You don’t have to take my word for it…

Movers and Shakers cover

“It’s a collection of industry advice and tips, it’s a beverage history lesson, and it’s a proudly feminist look at the professional challenges women face. It also includes useful, inspiring personal anecdotes on how these women built their careers, overcame obstacles and continue to fight them―with ideas on how to grow a more inclusive industry, to boot. This isn’t just a cocktail book, it’s a call to action.”
–Stephanie Breijo, Time Out

“Women have been involved in making alcoholic beverages from the beginning, and Ewing showcases their many roles, including bartender, winemaker, marketer, and, CEO…Will have strong appeal to those interested in women’s work as well as the history and people in the beer, wine, spirit, and bar industries.”Library Journal, Starred Review

“Great information about liquor in general (factoid: women couldn’t be bartenders in California until 1971) and a welcome introduction to businesswomen who matter.”
–Barbara Jacobs, Booklist Online


About MOVERS & SHAKERS:

“‘What’s it like to be a woman in the industry?’ is a terrible question. Imagine you are a rising star in the field you love, building a business, making a name. Now imagine, over and over again, people asking you not about your accomplishments but about your gender. As if it weren’t enough to succeed against the added impediments of sexism and/or racism, you are tasked with qualifying your success.

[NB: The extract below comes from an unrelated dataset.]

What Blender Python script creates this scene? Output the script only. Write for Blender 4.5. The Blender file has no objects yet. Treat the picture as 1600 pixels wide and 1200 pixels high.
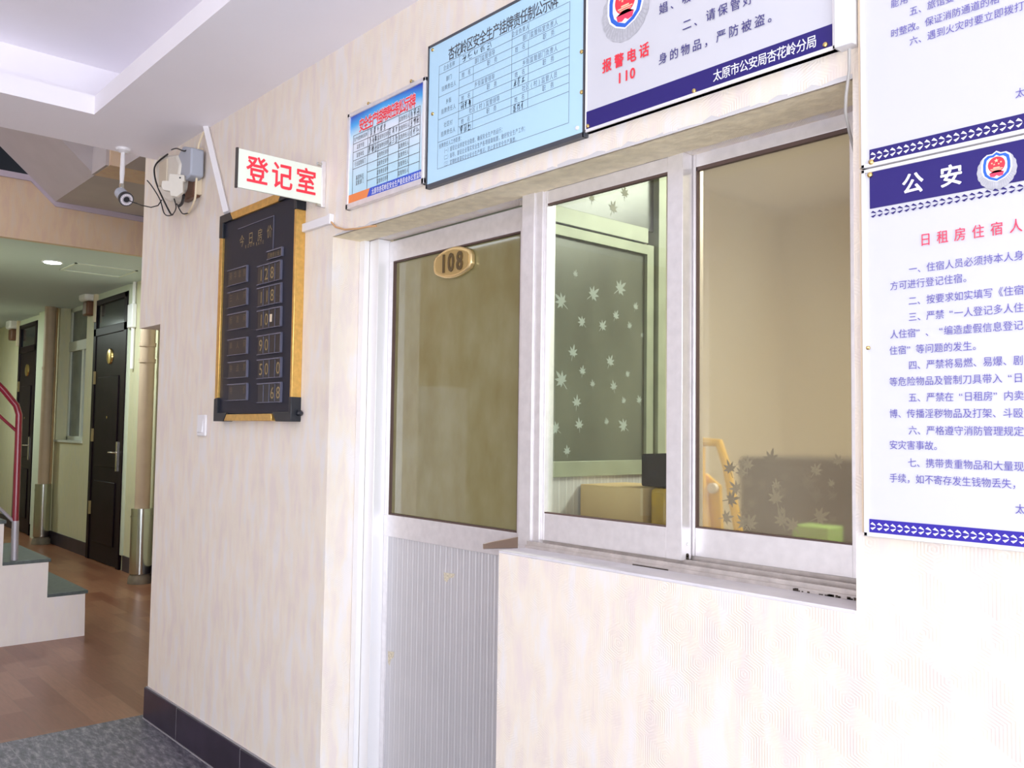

When editor Olivia Smith and I were talking back in 2016 about what happens when you search online for women + alcohol + books, the problem became clear. We found a plethora of tragedies, bad mothers, victim-blamed victims. Sobriety memoirs and cautionary tales. The same combination for men yielded icons or iconoclasts, tales of shenanigans and adventure. There was something celebratory there, even when the ends were ignoble.

While the personal and cultural wreckage of addiction shouldn’t be underplayed, it is well documented. My experience as a bartender and cocktail nerd and Olivia’s experience as a sommelier showed us different stories. The booze business in the past couple of decades has been a booming field for creativity and entrepreneurship, birthing some incredible new products and careers. Women were a huge part of this. From craft brewing, conventional and organic/natural winemaking, the resurgence of pre-prohibition style culinary cocktails and attendant boom in craft distilling, really interesting things were, and are, going down.

Movers and Shakers: Women Making Waves in Spirits, Beer, and Wine is an attempt to tell these stories. The rum fan with a career in public health management who reinvented herself as a distiller with a zero-waste facility. The brewer who struck out across the country in a camper van to find other women in her bro-dominated field and wound up founding a movement. The Italian upstart who argued with her viticulture professors about chemical fertilizers, then started her own business at 21 and blew everyone away. The writer that barreled through all the gendered criticism the internet had to offer to create a whole new kind of publication.

I wanted to talk about how, a year before allegations of sexual abuse and harassment in the entertainment world broke open the #MeToo movement to the mainstream, a group of bartenders came together online to speak out against a powerful serial predator in the bar world, and how their words help spur a larger conversation about our responsibilities when it comes to the safety of our colleagues and customers.

This book is a collection of profiles and insights from some of the bar industry’s brightest. It’s far from comprehensive–every day I learn about another badass woman and gender non-conformist I wish I could have included. But it is a labor of love and admiration for all of them, and a preview of their progress.